A raíz de un
comentario de una persona anónima y cobarde y de los acontecimientos acaecidos
últimamente en el piso de Edimburgo me ha sido inevitable hablar sobre algo
que, de forma cíclica siempre viene a la memoria.
Y es muy cierto.
El orgullo vuelve a las personas necias y taimadas. Y es así. Es horrible lo
que desvela si no se tiene autocontrol y un poco de visión de conjunto más allá
del ombligo propio.
De cómo hace que,
por meter la polla en un agujero húmedo se te hinche el pecho, se te suban los
colores y se te baje -hunda- la humildad. Es algo que nunca entenderé. Ese amor
propio desorbitado que ciertas personas profesan sobre sí mismas y que por
desgracia las he sufrido en mis carnes a lo largo de estos escasos veinticinco
años, y que apenado, las seguiré sufriendo.
Esa tonadilla que
comienza con la barbilla bien alta y la mirada que se turbia sin dejar ver más
allá de unos músculos hipertónicos; y que continúa por una revelada actitud de
discreto desdén sobre cualquier otra criatura viviente, buscando un refugio en
una virilidad más que tímida y frágil. Esa tonadilla que comienza por dejar de
mentar los porfavores y noteimportasitales y termina por una gallardía propia
de alguien que habla sin pensar en lo que ha hecho. Que cristianos, nos guste o
no, somos todos, y todos hemos tirado alguna piedra alguna vez. Ya sean asuntos
de alacenas y buhardillas, irnos sin pagar, putear al prójimo o no fregar los
platos. Yo el primero, que conste en acta que soy el menos santo de los aquí
presentes. Sabe Dios.
Pero las formas
dicen mucho de uno, y más si por cualquier empresa estás atado a compartir el
oxígeno con algún que otro ser humano. Que ojo. Que a un don nadie se le puede
ningunear sin ningún cargo de conciencia si te pillan vacío de modales, pero
amigo mío. Amiga mía. No se caga donde se come. Está feo. Y es desagradable. Y
cansa. Aún más cuando las maneras las porta uno mismo con bandejas de plata y
aquesta persona te habla con un rabillo en la lengua que delata superioridad.

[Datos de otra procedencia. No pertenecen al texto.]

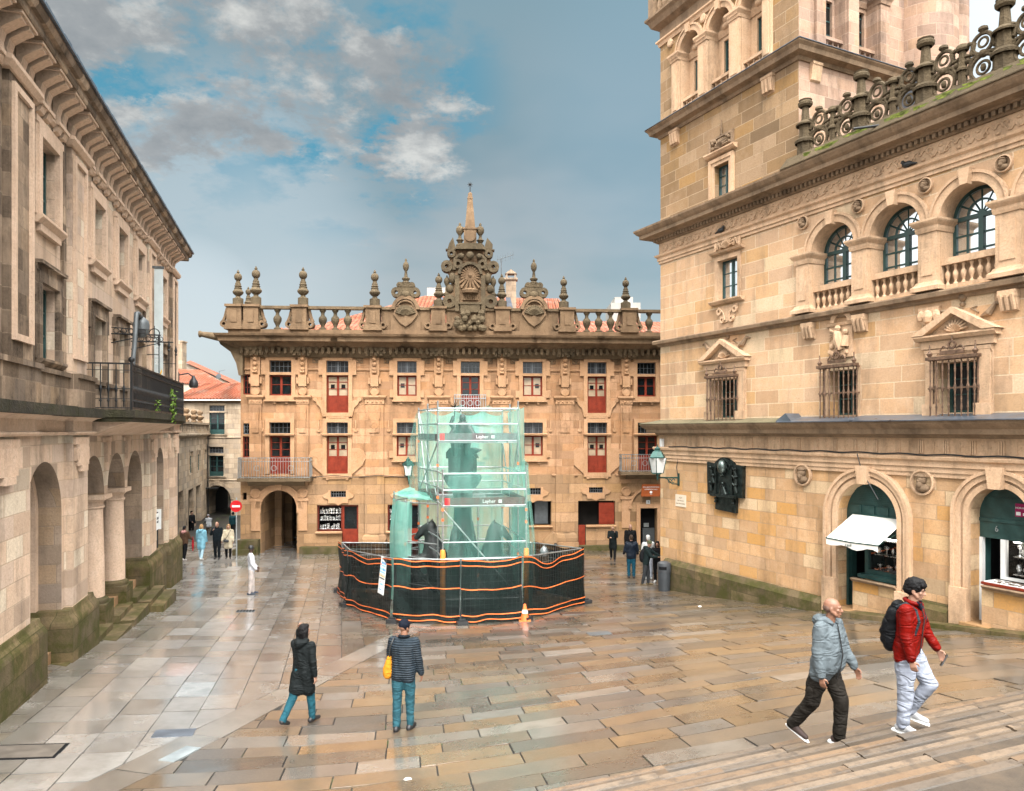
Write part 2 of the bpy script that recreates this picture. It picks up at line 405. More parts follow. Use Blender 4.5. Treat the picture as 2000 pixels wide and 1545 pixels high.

Mínima, casi imperceptible, pero palpable. Y esa persona no es nadie mejor que
un servidor, o tú, que lees esto. Ni tampoco mejor. Simplemente otra persona, y
como tal; como otro pibe con veinte dedos. Como tú y como yo.
Es una pena.
Todas las personas que he conocido tremendamente orgullosas acaban mal. Miento.
Acaban donde ellos y ellas quieren acabar. Que ese lugar sea idóneo o idílico
ya es otro asunto. Quizás no para ellos porque total, son de estas personas que
ponen cortinas de flores en muros donde no hay ventanas.